Penetapan Soeharto sebagai Pahlawan Nasional Picu Penolakan: “Mengaburkan Luka Sejarah dan Mencederai Keadilan Publik”

Ketika keadilan dipertanyakan, mahasiswa turun menyampaikan sikap. Demi korban, demi sejarah, demi masa depan bangsa. (Foto: Istimewa).

Sukabumi | Matanusa.net – Di tengah upaya bangsa Indonesia menegakkan keadilan sosial dan melanjutkan cita-cita reformasi, penetapan Soeharto sebagai Pahlawan Nasional memicu arus penolakan dari berbagai kalangan masyarakat. Dua dekade setelah Reformasi 1998, luka sejarah akibat pelanggaran HAM, pembungkaman kebebasan sipil, serta praktik otoritarianisme pada masa Orde Baru masih dirasakan hingga hari ini.

Kelompok masyarakat dan aktivis prodemokrasi menilai bahwa pemberian gelar pahlawan kepada Soeharto dilakukan pada waktu yang tidak tepat dan berpotensi melukai perasaan korban pelanggaran HAM yang belum mendapat penyelesaian hukum. Mereka menegaskan bahwa Soeharto bukan hanya tokoh yang memimpin Indonesia selama 32 tahun, tetapi juga simbol kekuasaan yang mengekang demokrasi dan kebebasan berpendapat.

Sejumlah tragedi kemanusiaan pada masa pemerintahannya—mulai dari operasi militer di Aceh, Timor Timur, Papua, hingga berbagai kasus kekerasan politik lainnya—disebut masih menyisakan luka dan belum dituntaskan secara transparan.

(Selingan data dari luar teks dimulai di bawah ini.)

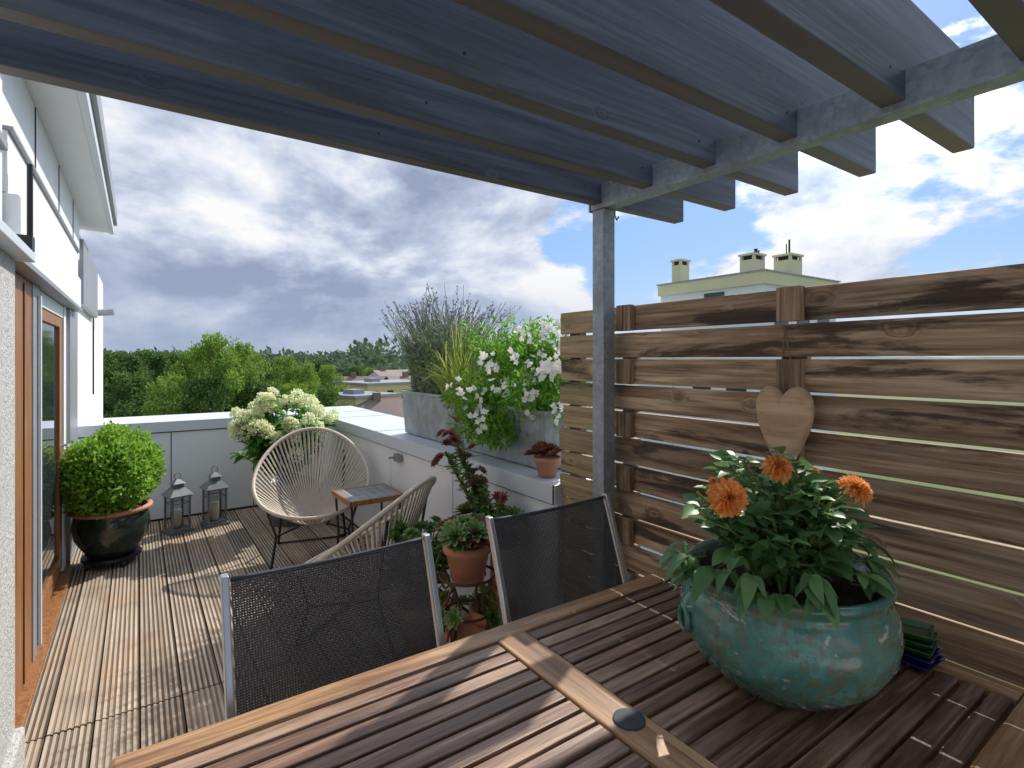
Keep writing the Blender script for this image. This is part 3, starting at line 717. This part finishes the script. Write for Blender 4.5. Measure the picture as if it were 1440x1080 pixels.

Analisis Akademis: Hegemoni dan Keadilan yang Tertunda

Dalam pernyataan sikap yang dirilis, para penolak mengaitkan keputusan ini dengan teori hegemoni Antonio Gramsci. Mereka menyebut bahwa kekuasaan yang pernah dominan tidak hanya bertahan melalui aparatur koersif seperti militer atau hukum, tetapi juga melalui hegemoni budaya. Upaya membangun citra positif sosok penguasa masa lalu, menurut mereka, dapat menjadi bentuk pengendalian narasi sejarah agar Orde Baru dikenang sebagai masa stabilitas, bukan masa represi.

Selain itu, pandangan teori keadilan transisional (transitional justice) yang dikemukakan akademisi AS, Ruti Teitel, dijadikan pijakan bahwa negara seharusnya tidak memberi penghargaan kepada individu yang masih memiliki catatan pelanggaran HAM berat sebelum ada proses pengakuan, penyelidikan, pengadilan, maupun rekonsiliasi yang jujur. Penghargaan sebelum penyelesaian keadilan, menurut mereka, merupakan pengkhianatan terhadap korban dan nilai moral kebangsaan.

Pernyataan Sikap Penolakan

Berangkat dari analisis tersebut, mereka menyampaikan tiga poin sikap sebagai berikut:

  1. Gelar pahlawan merupakan simbol moral tertinggi negara yang semestinya diberikan kepada sosok yang mengutamakan kepentingan rakyat, bukan representasi dari rezim yang mengekang kebebasan dan demokrasi.
  2. Pemberian gelar ini dianggap berpotensi menurunkan martabat kepahlawanan serta mencederai rasa keadilan para korban pelanggaran HAM semasa Orde Baru.
  3. Pemerintah, khususnya Presiden Prabowo Subianto, diminta meninjau ulang keputusan tersebut, dengan mempertimbangkan aspirasi publik, fakta sejarah, dan prinsip keadilan sosial sebagaimana termaktub dalam Pembukaan UUD 1945.

Para pihak yang menolak menegaskan bahwa kepahlawanan tidak lahir dari kekuasaan, melainkan dari keberanian menegakkan kebenaran. Bagi mereka, bangsa Indonesia tidak akan tumbuh besar dengan menutupi luka sejarah, tetapi dengan keberanian mengakuinya secara jujur.